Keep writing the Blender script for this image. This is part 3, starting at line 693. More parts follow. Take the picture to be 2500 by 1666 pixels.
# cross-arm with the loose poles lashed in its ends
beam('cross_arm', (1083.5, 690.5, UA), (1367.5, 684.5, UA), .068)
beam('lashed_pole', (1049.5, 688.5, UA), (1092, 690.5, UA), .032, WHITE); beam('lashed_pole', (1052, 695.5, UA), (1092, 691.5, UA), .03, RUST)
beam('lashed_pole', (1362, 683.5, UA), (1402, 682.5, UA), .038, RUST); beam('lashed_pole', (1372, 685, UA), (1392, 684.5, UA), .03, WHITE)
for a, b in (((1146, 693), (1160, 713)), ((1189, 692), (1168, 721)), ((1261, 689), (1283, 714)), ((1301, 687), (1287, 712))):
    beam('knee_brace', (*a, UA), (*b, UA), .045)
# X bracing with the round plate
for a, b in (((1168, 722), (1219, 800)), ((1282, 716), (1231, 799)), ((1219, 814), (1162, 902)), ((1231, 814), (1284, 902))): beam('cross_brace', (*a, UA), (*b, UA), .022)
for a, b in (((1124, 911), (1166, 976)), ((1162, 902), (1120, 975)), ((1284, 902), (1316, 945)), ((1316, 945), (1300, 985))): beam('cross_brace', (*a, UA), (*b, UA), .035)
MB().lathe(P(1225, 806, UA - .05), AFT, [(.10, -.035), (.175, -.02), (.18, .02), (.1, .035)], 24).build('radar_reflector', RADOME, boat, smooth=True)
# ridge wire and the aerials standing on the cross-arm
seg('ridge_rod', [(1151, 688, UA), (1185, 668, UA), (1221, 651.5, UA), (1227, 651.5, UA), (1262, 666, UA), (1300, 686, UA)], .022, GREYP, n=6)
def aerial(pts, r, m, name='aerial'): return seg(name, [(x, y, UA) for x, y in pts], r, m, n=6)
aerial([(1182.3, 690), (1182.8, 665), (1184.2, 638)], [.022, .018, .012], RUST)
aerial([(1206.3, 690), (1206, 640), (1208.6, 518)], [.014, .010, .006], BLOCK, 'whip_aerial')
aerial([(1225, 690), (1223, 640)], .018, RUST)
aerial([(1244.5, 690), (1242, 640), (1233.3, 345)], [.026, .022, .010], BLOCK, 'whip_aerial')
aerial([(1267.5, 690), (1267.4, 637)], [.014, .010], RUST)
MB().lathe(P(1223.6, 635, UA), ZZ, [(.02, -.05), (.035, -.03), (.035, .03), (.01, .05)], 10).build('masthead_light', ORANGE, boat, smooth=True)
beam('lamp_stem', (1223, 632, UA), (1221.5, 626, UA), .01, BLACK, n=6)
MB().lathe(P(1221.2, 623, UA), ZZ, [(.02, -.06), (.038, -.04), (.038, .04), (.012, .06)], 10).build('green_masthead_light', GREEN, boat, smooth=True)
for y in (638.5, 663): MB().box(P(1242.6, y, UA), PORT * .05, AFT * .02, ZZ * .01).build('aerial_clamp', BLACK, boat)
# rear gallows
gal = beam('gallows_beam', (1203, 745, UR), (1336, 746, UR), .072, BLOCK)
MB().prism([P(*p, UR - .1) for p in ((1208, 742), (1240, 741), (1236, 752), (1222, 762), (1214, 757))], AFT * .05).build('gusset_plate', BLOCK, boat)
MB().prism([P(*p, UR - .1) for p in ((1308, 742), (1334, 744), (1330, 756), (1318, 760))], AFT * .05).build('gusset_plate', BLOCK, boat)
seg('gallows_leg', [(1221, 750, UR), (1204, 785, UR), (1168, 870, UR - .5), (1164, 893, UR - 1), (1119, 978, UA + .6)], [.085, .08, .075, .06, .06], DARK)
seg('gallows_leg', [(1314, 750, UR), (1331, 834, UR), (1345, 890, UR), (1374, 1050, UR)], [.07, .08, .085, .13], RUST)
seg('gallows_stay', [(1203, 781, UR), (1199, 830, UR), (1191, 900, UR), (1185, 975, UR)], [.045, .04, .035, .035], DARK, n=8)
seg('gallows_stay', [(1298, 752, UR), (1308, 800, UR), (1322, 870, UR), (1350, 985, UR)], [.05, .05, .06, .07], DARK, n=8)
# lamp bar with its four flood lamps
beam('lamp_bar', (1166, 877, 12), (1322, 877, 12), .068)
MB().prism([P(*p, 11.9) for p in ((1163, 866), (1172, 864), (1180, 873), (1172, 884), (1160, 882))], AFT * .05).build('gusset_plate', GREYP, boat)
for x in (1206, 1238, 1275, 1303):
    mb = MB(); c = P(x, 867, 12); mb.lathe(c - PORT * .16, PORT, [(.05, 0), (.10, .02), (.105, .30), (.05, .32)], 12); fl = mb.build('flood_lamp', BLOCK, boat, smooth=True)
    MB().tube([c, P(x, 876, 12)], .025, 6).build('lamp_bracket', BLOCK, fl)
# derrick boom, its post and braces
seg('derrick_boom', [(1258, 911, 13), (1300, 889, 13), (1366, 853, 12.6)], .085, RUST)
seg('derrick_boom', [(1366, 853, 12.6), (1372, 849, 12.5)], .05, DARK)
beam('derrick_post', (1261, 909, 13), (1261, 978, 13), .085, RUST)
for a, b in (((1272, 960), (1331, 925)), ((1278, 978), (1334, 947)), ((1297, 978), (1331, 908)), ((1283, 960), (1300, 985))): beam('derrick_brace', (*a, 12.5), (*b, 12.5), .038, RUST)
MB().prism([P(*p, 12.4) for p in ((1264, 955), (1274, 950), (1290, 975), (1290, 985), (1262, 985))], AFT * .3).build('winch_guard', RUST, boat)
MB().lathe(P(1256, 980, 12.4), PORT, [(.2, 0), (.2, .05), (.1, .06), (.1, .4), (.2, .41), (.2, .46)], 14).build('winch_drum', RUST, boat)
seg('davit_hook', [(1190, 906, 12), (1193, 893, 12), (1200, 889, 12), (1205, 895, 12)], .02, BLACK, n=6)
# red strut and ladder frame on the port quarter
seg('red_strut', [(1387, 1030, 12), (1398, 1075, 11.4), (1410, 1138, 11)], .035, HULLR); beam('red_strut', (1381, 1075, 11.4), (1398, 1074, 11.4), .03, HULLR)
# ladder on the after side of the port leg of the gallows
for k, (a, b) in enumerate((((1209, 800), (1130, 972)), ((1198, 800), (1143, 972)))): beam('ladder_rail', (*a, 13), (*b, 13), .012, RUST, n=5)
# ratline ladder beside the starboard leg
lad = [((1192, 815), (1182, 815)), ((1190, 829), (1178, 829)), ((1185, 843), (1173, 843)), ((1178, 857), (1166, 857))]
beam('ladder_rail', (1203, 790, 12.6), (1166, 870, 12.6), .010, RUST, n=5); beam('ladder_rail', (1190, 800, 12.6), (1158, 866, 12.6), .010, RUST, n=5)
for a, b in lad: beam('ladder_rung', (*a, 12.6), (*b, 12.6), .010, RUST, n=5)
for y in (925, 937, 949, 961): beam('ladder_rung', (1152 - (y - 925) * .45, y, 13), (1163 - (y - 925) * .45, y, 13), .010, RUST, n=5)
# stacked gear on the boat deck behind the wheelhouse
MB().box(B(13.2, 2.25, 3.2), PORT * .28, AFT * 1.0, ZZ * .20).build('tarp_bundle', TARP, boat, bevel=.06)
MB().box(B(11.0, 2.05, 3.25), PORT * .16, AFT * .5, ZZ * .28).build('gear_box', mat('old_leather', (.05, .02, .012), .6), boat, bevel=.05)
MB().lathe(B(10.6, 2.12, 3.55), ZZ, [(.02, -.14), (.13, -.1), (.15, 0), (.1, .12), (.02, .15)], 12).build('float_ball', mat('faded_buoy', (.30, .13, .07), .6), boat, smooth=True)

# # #

From the listing above, extract every line exactly as it stands.

Keep writing the Blender script for this image. This is part 3, starting at line 693. More parts follow. Take the picture to be 2500 by 1666 pixels.
# cross-arm with the loose poles lashed in its ends
beam('cross_arm', (1083.5, 690.5, UA), (1367.5, 684.5, UA), .068)
beam('lashed_pole', (1049.5, 688.5, UA), (1092, 690.5, UA), .032, WHITE); beam('lashed_pole', (1052, 695.5, UA), (1092, 691.5, UA), .03, RUST)
beam('lashed_pole', (1362, 683.5, UA), (1402, 682.5, UA), .038, RUST); beam('lashed_pole', (1372, 685, UA), (1392, 684.5, UA), .03, WHITE)
for a, b in (((1146, 693), (1160, 713)), ((1189, 692), (1168, 721)), ((1261, 689), (1283, 714)), ((1301, 687), (1287, 712))):
    beam('knee_brace', (*a, UA), (*b, UA), .045)
# X bracing with the round plate
for a, b in (((1168, 722), (1219, 800)), ((1282, 716), (1231, 799)), ((1219, 814), (1162, 902)), ((1231, 814), (1284, 902))): beam('cross_brace', (*a, UA), (*b, UA), .022)
for a, b in (((1124, 911), (1166, 976)), ((1162, 902), (1120, 975)), ((1284, 902), (1316, 945)), ((1316, 945), (1300, 985))): beam('cross_brace', (*a, UA), (*b, UA), .035)
MB().lathe(P(1225, 806, UA - .05), AFT, [(.10, -.035), (.175, -.02), (.18, .02), (.1, .035)], 24).build('radar_reflector', RADOME, boat, smooth=True)
# ridge wire and the aerials standing on the cross-arm
seg('ridge_rod', [(1151, 688, UA), (1185, 668, UA), (1221, 651.5, UA), (1227, 651.5, UA), (1262, 666, UA), (1300, 686, UA)], .022, GREYP, n=6)
def aerial(pts, r, m, name='aerial'): return seg(name, [(x, y, UA) for x, y in pts], r, m, n=6)
aerial([(1182.3, 690), (1182.8, 665), (1184.2, 638)], [.022, .018, .012], RUST)
aerial([(1206.3, 690), (1206, 640), (1208.6, 518)], [.014, .010, .006], BLOCK, 'whip_aerial')
aerial([(1225, 690), (1223, 640)], .018, RUST)
aerial([(1244.5, 690), (1242, 640), (1233.3, 345)], [.026, .022, .010], BLOCK, 'whip_aerial')
aerial([(1267.5, 690), (1267.4, 637)], [.014, .010], RUST)
MB().lathe(P(1223.6, 635, UA), ZZ, [(.02, -.05), (.035, -.03), (.035, .03), (.01, .05)], 10).build('masthead_light', ORANGE, boat, smooth=True)
beam('lamp_stem', (1223, 632, UA), (1221.5, 626, UA), .01, BLACK, n=6)
MB().lathe(P(1221.2, 623, UA), ZZ, [(.02, -.06), (.038, -.04), (.038, .04), (.012, .06)], 10).build('green_masthead_light', GREEN, boat, smooth=True)
for y in (638.5, 663): MB().box(P(1242.6, y, UA), PORT * .05, AFT * .02, ZZ * .01).build('aerial_clamp', BLACK, boat)
# rear gallows
gal = beam('gallows_beam', (1203, 745, UR), (1336, 746, UR), .072, BLOCK)
MB().prism([P(*p, UR - .1) for p in ((1208, 742), (1240, 741), (1236, 752), (1222, 762), (1214, 757))], AFT * .05).build('gusset_plate', BLOCK, boat)
MB().prism([P(*p, UR - .1) for p in ((1308, 742), (1334, 744), (1330, 756), (1318, 760))], AFT * .05).build('gusset_plate', BLOCK, boat)
seg('gallows_leg', [(1221, 750, UR), (1204, 785, UR), (1168, 870, UR - .5), (1164, 893, UR - 1), (1119, 978, UA + .6)], [.085, .08, .075, .06, .06], DARK)
seg('gallows_leg', [(1314, 750, UR), (1331, 834, UR), (1345, 890, UR), (1374, 1050, UR)], [.07, .08, .085, .13], RUST)
seg('gallows_stay', [(1203, 781, UR), (1199, 830, UR), (1191, 900, UR), (1185, 975, UR)], [.045, .04, .035, .035], DARK, n=8)
seg('gallows_stay', [(1298, 752, UR), (1308, 800, UR), (1322, 870, UR), (1350, 985, UR)], [.05, .05, .06, .07], DARK, n=8)
# lamp bar with its four flood lamps
beam('lamp_bar', (1166, 877, 12), (1322, 877, 12), .068)
MB().prism([P(*p, 11.9) for p in ((1163, 866), (1172, 864), (1180, 873), (1172, 884), (1160, 882))], AFT * .05).build('gusset_plate', GREYP, boat)
for x in (1206, 1238, 1275, 1303):
    mb = MB(); c = P(x, 867, 12); mb.lathe(c - PORT * .16, PORT, [(.05, 0), (.10, .02), (.105, .30), (.05, .32)], 12); fl = mb.build('flood_lamp', BLOCK, boat, smooth=True)
    MB().tube([c, P(x, 876, 12)], .025, 6).build('lamp_bracket', BLOCK, fl)
# derrick boom, its post and braces
seg('derrick_boom', [(1258, 911, 13), (1300, 889, 13), (1366, 853, 12.6)], .085, RUST)
seg('derrick_boom', [(1366, 853, 12.6), (1372, 849, 12.5)], .05, DARK)
beam('derrick_post', (1261, 909, 13), (1261, 978, 13), .085, RUST)
for a, b in (((1272, 960), (1331, 925)), ((1278, 978), (1334, 947)), ((1297, 978), (1331, 908)), ((1283, 960), (1300, 985))): beam('derrick_brace', (*a, 12.5), (*b, 12.5), .038, RUST)
MB().prism([P(*p, 12.4) for p in ((1264, 955), (1274, 950), (1290, 975), (1290, 985), (1262, 985))], AFT * .3).build('winch_guard', RUST, boat)
MB().lathe(P(1256, 980, 12.4), PORT, [(.2, 0), (.2, .05), (.1, .06), (.1, .4), (.2, .41), (.2, .46)], 14).build('winch_drum', RUST, boat)
seg('davit_hook', [(1190, 906, 12), (1193, 893, 12), (1200, 889, 12), (1205, 895, 12)], .02, BLACK, n=6)
# red strut and ladder frame on the port quarter
seg('red_strut', [(1387, 1030, 12), (1398, 1075, 11.4), (1410, 1138, 11)], .035, HULLR); beam('red_strut', (1381, 1075, 11.4), (1398, 1074, 11.4), .03, HULLR)
# ladder on the after side of the port leg of the gallows
for k, (a, b) in enumerate((((1209, 800), (1130, 972)), ((1198, 800), (1143, 972)))): beam('ladder_rail', (*a, 13), (*b, 13), .012, RUST, n=5)
# ratline ladder beside the starboard leg
lad = [((1192, 815), (1182, 815)), ((1190, 829), (1178, 829)), ((1185, 843), (1173, 843)), ((1178, 857), (1166, 857))]
beam('ladder_rail', (1203, 790, 12.6), (1166, 870, 12.6), .010, RUST, n=5); beam('ladder_rail', (1190, 800, 12.6), (1158, 866, 12.6), .010, RUST, n=5)
for a, b in lad: beam('ladder_rung', (*a, 12.6), (*b, 12.6), .010, RUST, n=5)
for y in (925, 937, 949, 961): beam('ladder_rung', (1152 - (y - 925) * .45, y, 13), (1163 - (y - 925) * .45, y, 13), .010, RUST, n=5)
# stacked gear on the boat deck behind the wheelhouse
MB().box(B(13.2, 2.25, 3.2), PORT * .28, AFT * 1.0, ZZ * .20).build('tarp_bundle', TARP, boat, bevel=.06)
MB().box(B(11.0, 2.05, 3.25), PORT * .16, AFT * .5, ZZ * .28).build('gear_box', mat('old_leather', (.05, .02, .012), .6), boat, bevel=.05)
MB().lathe(B(10.6, 2.12, 3.55), ZZ, [(.02, -.14), (.13, -.1), (.15, 0), (.1, .12), (.02, .15)], 12).build('float_ball', mat('faded_buoy', (.30, .13, .07), .6), boat, smooth=True)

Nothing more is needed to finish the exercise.